Qual è il messaggio che vuole trasmettere attraverso il libro?
«Proprio quanto sia semplice ma fondamentale il mettersi al servizio dell’altro, nelle modalità in cui ciascuno di noi può farlo, naturalmente, perché fare volontariato, aiutare chi ha più bisogno di noi è un’opera che si può fare se si ha la possiblità, se non si è già alle prese con problemi personali di carattere economico o altro.

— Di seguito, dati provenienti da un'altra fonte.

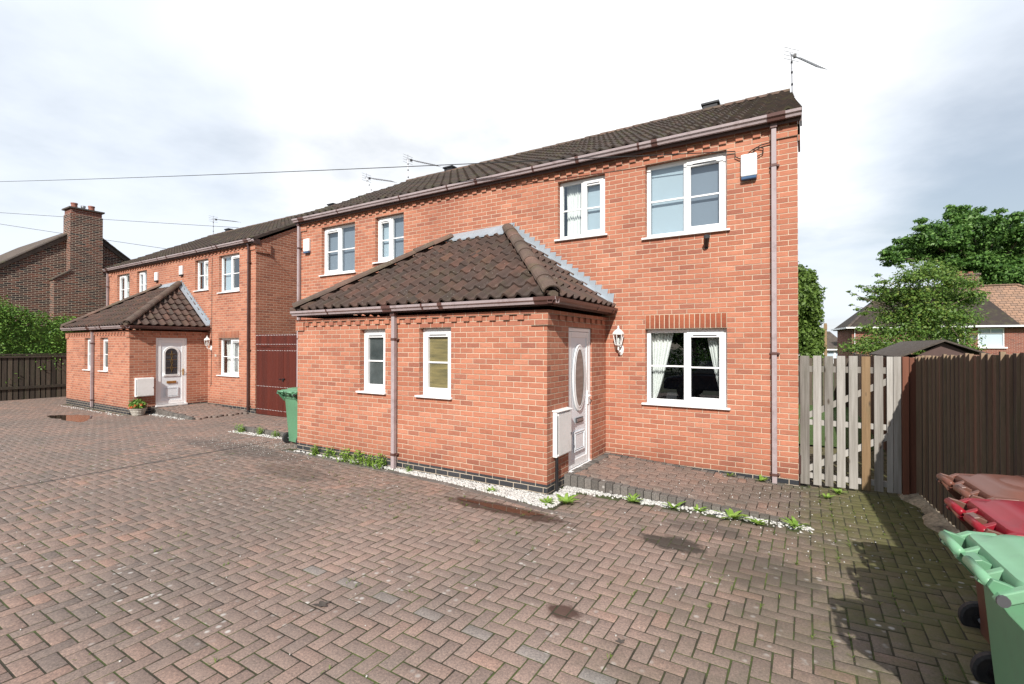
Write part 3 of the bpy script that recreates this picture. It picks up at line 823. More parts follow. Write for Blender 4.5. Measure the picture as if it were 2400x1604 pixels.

La storia di Nawal supera le frontiere: a un mese di vita è arrivata dal Marocco a Catania, 27 anni dopo la Sicilia ha un posto privilegiato nel suo cuore così come ogni persona, ogni famiglia che passa dalla Sicilia alla ricerca di una vita migliore dopo avere vissuto la tragedia delle bombe, dei terribili viaggi della speranza nel Mar Mediterraneo».

Ha  previsto tappe bergamasche di presentazione del libro?
«Molto probabilmente in autunno, a Bergamo. Da più parti è già stato segnalato un interesse in tal senso, e la cosa mi fa molto piacere, naturalmente, essendo io stesso bergamasco da parte di madre e avendo studiato Lingue e letterature straniere all’Università in Città alta, dove ho vissuto quasi due anni, prima di tornare a vive in Brianza dopo l’anno di esperienza di servizio civile all’estero, in Cile, dopo il quale ho iniziato a fare il giornalista e ad occuparmi di educativa anche in Italia. Sia il capoluogo che la provincia bergamasca sono piene di realtà solidali, di migliaia di persone che ogni giorno compiono azioni lodevoli per aiutare chi ha più bisogno, italiano o straniero, per portare umanità laddove i problemi della vita hanno portato disagio e mancanze».